I need to show that $\sigma(P)$ is a bijective mapping from the set of partitions of a finite set $X$ to a set of $\sigma$-algebras on $X$. I managed to show surjectivity of this mapping, but I struggle with injectivity. I tried to prove it thorugh contradiction:
Let $P_1=\{A_i\}_{i=1}^n, P_2=\{B_i\}_{i=1}^m$ be partitions of $X$. Assume $P_1 \neq P_2 $ and $\sigma(P_1) = \sigma(P_2)$. Then there exists $C \in P_1 \backslash P_2$, and $C, C^c\in \sigma(P_1)=\sigma(P_2)$. I can use the fact that: $$\sigma(P_1) = \left\{\bigcup_{i\in I}A_i: I\subset\{1,...,n\}\right\},\quad \sigma(P_2) = \left\{\bigcup_{i\in I}B_i: I\subset\{1,...,m\}\right\}$$ And conclude that $$C = \bigcup_{i\in I_A}A_i = \bigcup_{i\in I_B}B_i ,\quad C^c = \bigcup_{i\in I_A'}A_i = \bigcup_{i\in I'_B}B_i$$ for some indexing sets $I_A, I_B, I'_A, I'_B$. My aim was to explicitly create a set that will be in $\sigma(P_1)\backslash \sigma(P_2)$ but I'm stuck.

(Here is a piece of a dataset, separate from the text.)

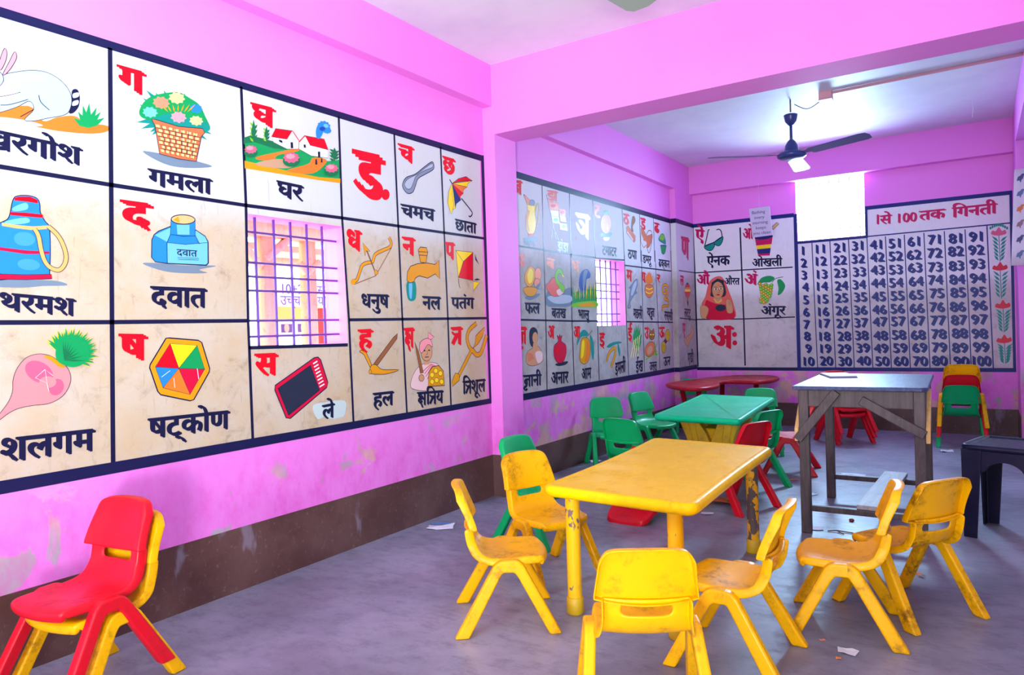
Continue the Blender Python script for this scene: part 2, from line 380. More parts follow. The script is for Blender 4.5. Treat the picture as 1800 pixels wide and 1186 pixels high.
PAL = {'k': (24, 26, 62), 'n': (26, 28, 72), 'b2': (66, 148, 226), 'red': (222, 12, 34), 'mag': (196, 16, 92), 'w': (240, 240, 240), 'or': (236, 120, 44), 'oc': (222, 150, 24), 'amb': (224, 150, 16),
 'y': (248, 214, 30), 'ly': (252, 228, 140), 'g': (20, 150, 84), 'dg': (24, 110, 70), 'lg': (120, 190, 40), 'te': (20, 140, 130), 'b': (40, 130, 220), 'lb': (110, 185, 235), 'db': (24, 70, 160),
 'pb': (170, 193, 214), 'pk': (240, 150, 160), 'ma': (214, 96, 130), 'tu': (216, 138, 142), 'br': (150, 92, 50), 'tan': (222, 178, 120), 'sk': (206, 150, 110), 'gr': (130, 140, 160), 'lgr': (176, 184, 200),
 'dk': (40, 46, 66), 'cr': (206, 20, 60), 'sal': (240, 140, 110), 'pch': (244, 170, 100), 'sm': (112, 130, 150), 'vi': (90, 40, 110), 'bl': (28, 40, 112), 'dust': (190, 150, 120), 'aqua': (190, 208, 206), 'lo': (210, 110, 70), 'pkw': (232, 196, 196), 'frd': (226, 100, 90)}
def paint(c):
    return plain('paint_'+c, PAL[c], .32, spec=.15)
class Art:
    """flat painting on a wall plane; outlines are read off the photograph and projected onto the wall where they are painted"""
    def __init__(s, plane, root, off=.0016):
        s.pl = plane; s.root = root; s.k = 0; s.off = off; s.fr = (0, 0, 1)
    def frame(s, x, y, sc): s.fr = (x, y, sc)
    def uv(s, X, Y):
        d = ray(s.fr[0]+X/s.fr[2], s.fr[1]+Y/s.fr[2]); ax, val = s.pl
        P = CAM + d*((val-CAM[ax])/d[ax]); return (P.y, P.z) if ax == 0 else (P.x, P.z)
    def at(s, uv, k=None):
        o = s.off + (s.k if k is None else k)*.00008
        return Vector((s.pl[1]+o, uv[0], uv[1])) if s.pl[0] == 0 else Vector((uv[0], s.pl[1]-o, uv[1]))
    def begin(s): s.bm = bmesh.new(); s.mats = []; s.k = 0; return s
    def mi(s, c):
        if c not in s.mats: s.mats.append(c)
        return s.mats.index(c)
    def end(s, name, label=None):
        o = obj(name, s.bm, [m if not isinstance(m, str) else paint(m) for m in s.mats], None)
        o.data.transform(Matrix.Translation(-s.root.location)); o.parent = s.root
        if label: o['label'] = label
        return o
    def fill(s, uvs, c):
        s.k += 1; i = s.mi(c); vs = [s.bm.verts.new(s.at(p)) for p in uvs]
        for t in geometry.tessellate_polygon([[Vector((p[0], p[1], 0)) for p in uvs]]):
            try: s.bm.faces.new([vs[j] for j in t]).material_index = i
            except ValueError: pass
    def stroke(s, uvs, w, c, closed=False):
        s.k += 1; i = s.mi(c); n = len(uvs); L, R = [], []
        for j in range(n):
            a = uvs[(j-1) % n] if closed or j > 0 else uvs[j]; b = uvs[(j+1) % n] if closed or j < n-1 else uvs[j]
            dx, dy = b[0]-a[0], b[1]-a[1]; l = math.hypot(dx, dy) or 1
            L.append(s.bm.verts.new(s.at((uvs[j][0]-dy/l*w/2, uvs[j][1]+dx/l*w/2)))); R.append(s.bm.verts.new(s.at((uvs[j][0]+dy/l*w/2, uvs[j][1]-dx/l*w/2))))
        for j in range(n if closed else n-1):
            q = (j+1) % n; s.bm.faces.new((L[j], R[j], R[q], L[q])).material_index = i
    def px(s, P): # one crop pixel in metres, vertically, near point P
        a = s.uv(*P); b = s.uv(P[0], P[1]+10); return math.hypot(a[0]-b[0], a[1]-b[1])/10
    def P(s, c, pts, sm=1, ol=None, ow=4):
        if sm: pts = catmull(pts, 4)
        u = [s.uv(*p) for p in pts]; s.fill(u, c)
        if ol: s.stroke(u, ow*s.px(pts[0]), ol, True)
        return s
    def L(s, c, w, pts, sm=1, closed=False):
        if sm and len(pts) > 2: pts = catmull(pts, 4, closed)
        s.stroke([s.uv(*p) for p in pts], w*s.px(pts[0]), c, closed); return s
    def E(s, c, x, y, rx, ry, rot=0, ol=None, ow=4, n=20, zig=0):
        ca, sa = math.cos(rot), math.sin(rot); pts = []
        for i in range(n):
            t = 2*math.pi*i/n; k = 1-(zig if i % 2 else 0); a, b = rx*k*math.cos(t), ry*k*math.sin(t); pts.append((x+a*ca-b*sa, y+a*sa+b*ca))
        return s.P(c, pts, 0, ol, ow)
    def leaf(s, c, a, b, w):
        dx, dy = b[0]-a[0], b[1]-a[1]; l = math.hypot(dx, dy) or 1; nx, ny = -dy/l*w/2, dx/l*w/2; m = (a[0]+dx*.45, a[1]+dy*.45)
        return s.P(c, [a, (m[0]+nx, m[1]+ny), b, (m[0]-nx, m[1]-ny)], 0)
    def spikes(s, c, base, tips, w):
        for t in tips: s.leaf(c, base, t, w)
        return s
    def text(s, t, A, B, h, c='k', nib=(.09, -.055), copies=3, shift=0):
        V, Fc, w = word_shape(t); a = Vector(s.uv(*A)); b = Vector(s.uv(*B)); d = Vector(s.uv(A[0]+shift+(0), A[1]+h))
        ex = (b-a)/w; ey = (a-d)/.622; s.k += 3; i = s.mi(c)
        w2 = max(nib[0], .0)
        for q in range(copies):
            f = q/(copies-1)-.5 if copies > 1 else 0; ox, oy = nib[0]*f, nib[1]*f
            vs = [s.bm.verts.new(s.at(a+ex*(x+ox)+ey*(y+oy-.622), s.k+q*.9+dz)) for x, y, dz in V]
            for fc in Fc: s.bm.faces.new([vs[j] for j in fc]).material_index = i
        return s
    def word(s, t, A, B, h, c='k', name='painted_word', **k): s.begin().text(t, A, B, h, c, **k); return s.end(name)
    def letter(s, t, A, B, h, c='red', nib=(.115, -.065), **k): s.begin().text(t, A, B, h, c, nib=nib, **k); return s.end('painted_letter')
    def lines(s, w, segs, c='k'):
        for a, b in segs: s.begin().stroke([s.uv(*a), s.uv(*b)], w, c); s.end('grid_line')
    def panel(s, mat, holes, u0, v0, u1, v1, plane_off=.0008):
        """the painted ground, with the window opening left out"""
        s.bm = bmesh.new(); s.mats = [mat]; us = sorted({u0, u1, *[h[0] for h in holes], *[h[2] for h in holes]}); vs = sorted({v0, v1, *[h[1] for h in holes], *[h[3] for h in holes]}); us = [q for q in us if u0 <= q <= u1]; vs = [q for q in vs if v0 <= q <= v1]
        o = s.off; s.off = plane_off; s.k = 0
        for i in range(len(us)-1):
            for j in range(len(vs)-1):
                cu, cv = (us[i]+us[i+1])/2, (vs[j]+vs[j+1])/2
                if any(h[0] < cu < h[2] and h[1] < cv < h[3] for h in holes): continue
                s.bm.faces.new([s.bm.verts.new(s.at(p)) for p in ((us[i], vs[j]), (us[i+1], vs[j]), (us[i+1], vs[j+1]), (us[i], vs[j+1]))])
        s.off = o; return s.end('ground')
    def border(s, segs, c='n'):
        s.begin()
        for q in segs: s.fill([s.uv(*p) if len(p) == 2 else (p[0], p[1]) for p in q], c)
        return s.end('border')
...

You should use the fact that the $A_i$ and $B_i$ are disjoint: Let $A_i \in \sigma(P_1)=\sigma(P_2)$ and $A_i \notin P_2$. Then for (multiple) $B_j$'s we have $$A_i= \bigsqcup_j B_j.$$ Hence, for some $j$, $B_j \subsetneq A_i$. Since the $A_i$ are disjoint, $B_j \notin \sigma(P_1)$, a contradiction.